-- Begin --
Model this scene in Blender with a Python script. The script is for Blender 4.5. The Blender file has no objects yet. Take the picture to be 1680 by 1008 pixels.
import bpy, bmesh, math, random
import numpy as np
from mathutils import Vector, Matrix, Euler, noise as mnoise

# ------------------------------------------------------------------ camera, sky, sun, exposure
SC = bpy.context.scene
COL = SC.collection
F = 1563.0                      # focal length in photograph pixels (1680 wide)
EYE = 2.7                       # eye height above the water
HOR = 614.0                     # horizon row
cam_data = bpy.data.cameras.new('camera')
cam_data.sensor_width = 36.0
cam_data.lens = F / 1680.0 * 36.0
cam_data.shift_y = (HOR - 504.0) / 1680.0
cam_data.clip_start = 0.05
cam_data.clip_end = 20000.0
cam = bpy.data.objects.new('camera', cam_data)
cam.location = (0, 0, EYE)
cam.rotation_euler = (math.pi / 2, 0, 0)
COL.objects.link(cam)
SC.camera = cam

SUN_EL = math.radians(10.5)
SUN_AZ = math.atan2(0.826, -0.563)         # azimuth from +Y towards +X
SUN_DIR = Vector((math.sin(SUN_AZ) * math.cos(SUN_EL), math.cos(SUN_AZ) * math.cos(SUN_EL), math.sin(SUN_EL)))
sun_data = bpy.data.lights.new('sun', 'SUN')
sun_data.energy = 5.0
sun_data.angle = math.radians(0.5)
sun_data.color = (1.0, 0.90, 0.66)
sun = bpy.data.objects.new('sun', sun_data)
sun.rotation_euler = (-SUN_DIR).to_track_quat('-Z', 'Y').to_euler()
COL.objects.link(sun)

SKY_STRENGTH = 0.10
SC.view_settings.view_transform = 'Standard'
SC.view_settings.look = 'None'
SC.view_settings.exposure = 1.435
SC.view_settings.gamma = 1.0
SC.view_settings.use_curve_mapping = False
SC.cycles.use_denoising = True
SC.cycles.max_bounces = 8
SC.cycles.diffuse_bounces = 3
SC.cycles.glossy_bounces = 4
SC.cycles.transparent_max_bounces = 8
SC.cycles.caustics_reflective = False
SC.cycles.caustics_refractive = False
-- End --
### Stated problem
Your task is to quote the lines above, beginning with the first and ending with the one that holds "from mathutils import".

### Reply to the task
Model this scene in Blender with a Python script. The script is for Blender 4.5. The Blender file has no objects yet. Take the picture to be 1680 by 1008 pixels.
import bpy, bmesh, math, random
import numpy as np
from mathutils import Vector, Matrix, Euler, noise as mnoise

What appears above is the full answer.